I just got back from Austria, and the toilets there are of the "poop on a shelf" variety. Basically, there is a shelf where the solid waste rests (not underwater mind you) and the drain part is in the front of the toilet. When you flush, the solid waste is whisked (in theory) down the drain. This method precludes any long throne-sits, as the waste is not submerged, and therefore very odorous. That is all.

Curious must not be female. Chocolate fixes everything! At least temporarily. You don't want to get between a woman and her chocolate.

Thanks, Christine. Wish there was a picture of that mosaic encrusted Greek loo, too.

Curious - By the time I had found the Loo Guide for Federal Duck and got back to Dave's blog homepage, there was a brand new post for Neighbor wielding a dead snake. I resisted the urge to post "first" there because I wanted to post the Loo Guide while it was on my clipboard. (Don't worry, I sanitized the clipboard once I was finished.)

Have some chocolate yourself, Dear, and you'll feel better.

\(^.^)/

For the lady sports buff

Worst washroom ever was at summer camp when I was a kid. They built a Loo Cabin (resisting 'log' cabin pun, there) over top of a big septic tank(??). The stalls were ply wood dividers between holes in a board that you squatted over and just let everything drop into the giant waste bucket below. Stench doesn't begin to describe what it smelled like in there.

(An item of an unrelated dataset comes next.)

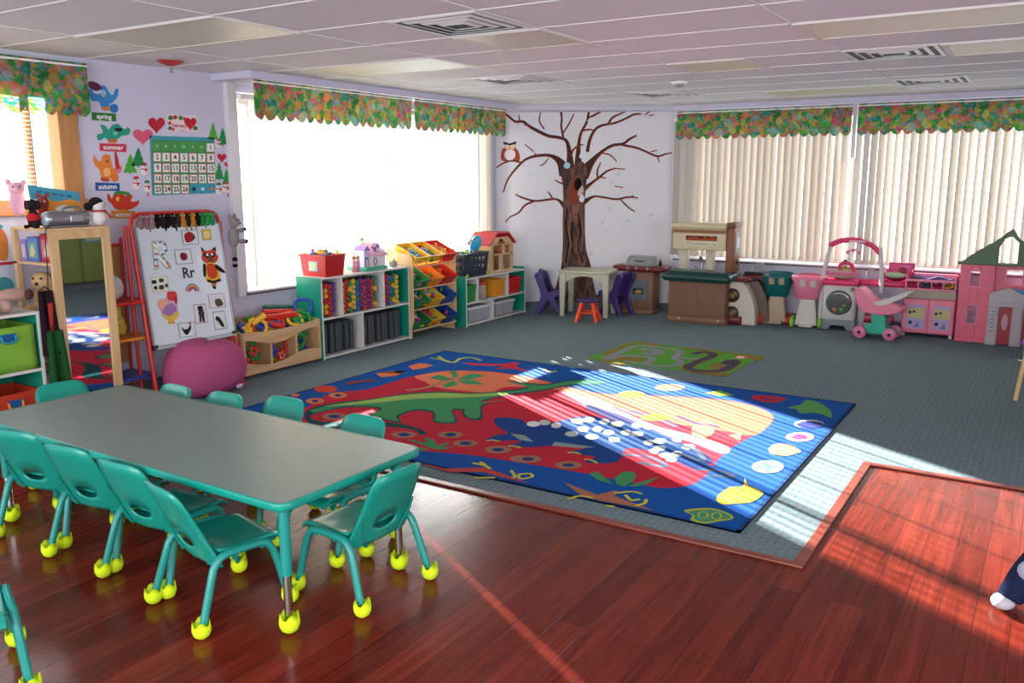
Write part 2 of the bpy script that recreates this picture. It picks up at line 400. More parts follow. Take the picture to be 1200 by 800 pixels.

Back to Christine's comment about not wanting to watch swimmers getting out of the water after coating themselves in shark oil -- now actually, I think that'd make some great t.v. -- I have such a visual!

Thanks Mahatma for the hot swimmer photo. (That one's going on the desktop.) Do you think there's any more tickets left for the Olympic swimming events?

Ya gotta love beach volleyball, sez I ...

Mahatma .. you have my thanks for your first photo post. I totally lost the thread of the blog at that point and had to go back and look ...lol.. a little extra historical toilet fact while we're at it... Castles were originally built with turrets because that's where the bathroom was... it worked as a long drop and let's just say you reeeeeeally didn't want to fall into the moat!

While we were stationed in Germany, we frequently found that the bathroom facilities at the rest stops on the Autobahn consisted of going out behind the bushes and being very careful where you stepped. In many of the actual bathrooms, you had to purchase your toilet paper before going into the stall. The standing joke: What is the difference between sandpaper and european toilet paper? The sandpaper is smooth on one side.